• WINNER AMELIA ISLAND BOOK FESTIVAL LITERARY AWARD FOR NON-FICTION 2018

  • NOMINATED FOR CITY NEWSPAPER’S BEST OF ROCHESTER 2017

Elizabeth Osta

Elizabeth Osta was born in Buffalo, New York, raised in Syracuse and graduated from Nazareth College of Rochester. She was a nun with the Sisters of Saint Joseph for nine years spanning the 1960s to the 1970s. She taught children with special needs, was a school principal and became a training specialist from New York State Education Department. She is the author of historical novel JEREMIAH'S HUNGER. She lives on the Erie Canal in Fairport, New York.
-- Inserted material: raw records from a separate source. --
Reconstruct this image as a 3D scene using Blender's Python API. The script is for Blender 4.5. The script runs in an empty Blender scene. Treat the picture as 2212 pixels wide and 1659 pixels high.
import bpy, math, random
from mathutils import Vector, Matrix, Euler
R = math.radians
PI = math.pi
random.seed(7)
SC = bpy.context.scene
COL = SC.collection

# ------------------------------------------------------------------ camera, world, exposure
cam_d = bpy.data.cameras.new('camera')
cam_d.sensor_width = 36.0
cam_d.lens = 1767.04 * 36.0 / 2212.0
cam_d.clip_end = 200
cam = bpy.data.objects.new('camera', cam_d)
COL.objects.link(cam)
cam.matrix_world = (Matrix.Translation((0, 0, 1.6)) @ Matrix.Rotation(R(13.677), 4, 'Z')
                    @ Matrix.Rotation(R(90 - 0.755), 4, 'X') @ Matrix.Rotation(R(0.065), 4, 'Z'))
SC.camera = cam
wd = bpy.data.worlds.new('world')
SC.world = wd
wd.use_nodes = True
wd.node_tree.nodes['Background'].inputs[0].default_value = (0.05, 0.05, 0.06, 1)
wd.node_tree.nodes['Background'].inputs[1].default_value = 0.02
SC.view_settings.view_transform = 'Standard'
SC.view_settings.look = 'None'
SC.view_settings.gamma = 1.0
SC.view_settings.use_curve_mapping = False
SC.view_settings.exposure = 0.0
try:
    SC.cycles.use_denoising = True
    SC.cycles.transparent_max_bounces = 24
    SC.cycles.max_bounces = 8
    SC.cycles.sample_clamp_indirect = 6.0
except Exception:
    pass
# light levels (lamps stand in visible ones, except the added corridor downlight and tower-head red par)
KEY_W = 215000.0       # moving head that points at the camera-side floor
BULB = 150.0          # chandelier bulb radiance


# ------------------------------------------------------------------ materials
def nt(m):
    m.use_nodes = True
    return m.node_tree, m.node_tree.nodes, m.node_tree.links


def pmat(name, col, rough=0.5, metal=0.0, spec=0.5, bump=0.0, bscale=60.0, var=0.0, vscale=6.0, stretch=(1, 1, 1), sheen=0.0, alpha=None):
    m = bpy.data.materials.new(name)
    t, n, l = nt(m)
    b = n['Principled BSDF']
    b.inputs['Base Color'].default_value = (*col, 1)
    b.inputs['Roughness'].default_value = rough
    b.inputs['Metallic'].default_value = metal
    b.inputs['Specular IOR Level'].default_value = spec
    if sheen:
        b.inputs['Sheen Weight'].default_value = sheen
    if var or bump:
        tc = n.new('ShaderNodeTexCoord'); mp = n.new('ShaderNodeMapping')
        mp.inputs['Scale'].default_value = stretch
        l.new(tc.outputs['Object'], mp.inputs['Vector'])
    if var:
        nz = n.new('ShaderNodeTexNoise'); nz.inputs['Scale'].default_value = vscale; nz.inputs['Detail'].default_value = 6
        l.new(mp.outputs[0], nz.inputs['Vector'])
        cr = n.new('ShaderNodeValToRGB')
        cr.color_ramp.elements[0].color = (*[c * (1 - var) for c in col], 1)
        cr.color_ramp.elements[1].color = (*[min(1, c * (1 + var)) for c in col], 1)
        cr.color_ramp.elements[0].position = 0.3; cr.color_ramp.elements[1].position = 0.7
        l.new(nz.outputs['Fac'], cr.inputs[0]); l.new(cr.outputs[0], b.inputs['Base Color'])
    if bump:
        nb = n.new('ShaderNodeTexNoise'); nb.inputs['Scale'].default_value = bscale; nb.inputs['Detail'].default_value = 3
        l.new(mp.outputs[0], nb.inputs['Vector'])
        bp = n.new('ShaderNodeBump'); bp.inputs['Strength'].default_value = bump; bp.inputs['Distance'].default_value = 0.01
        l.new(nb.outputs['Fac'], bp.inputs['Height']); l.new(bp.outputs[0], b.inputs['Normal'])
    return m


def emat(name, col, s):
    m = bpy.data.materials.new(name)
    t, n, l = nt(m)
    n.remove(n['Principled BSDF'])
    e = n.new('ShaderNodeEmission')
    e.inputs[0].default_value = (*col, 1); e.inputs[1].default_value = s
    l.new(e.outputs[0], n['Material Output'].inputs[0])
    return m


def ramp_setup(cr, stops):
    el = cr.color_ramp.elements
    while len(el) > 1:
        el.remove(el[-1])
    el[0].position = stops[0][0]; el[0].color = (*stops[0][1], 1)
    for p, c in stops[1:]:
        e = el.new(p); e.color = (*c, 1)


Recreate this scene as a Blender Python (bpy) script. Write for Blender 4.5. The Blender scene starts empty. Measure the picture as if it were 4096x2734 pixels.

A provocative, profound, and moving account of a modern spiritual life.
— Kirkus Reviews

Journey back to the 1960s and 1970s with author Elizabeth Osta as she recalls in clear detail a lived experiment in activism, spirituality, education, Catholicism, the meaning of vows, and the dreams and sometimes harsh realities of following a calling. Elizabeth Osta came of age as a nun, teacher, and activist with the Sisters of St. Joseph in Rochester, New York during Vatican II’s aggiornamento, or the bringing up to date of the Catholic Church. But would Catholicism’s new open-minded perspectives be enough to satisfy her intuition that something else, just as sacred, might be waiting for her outside the convent walls?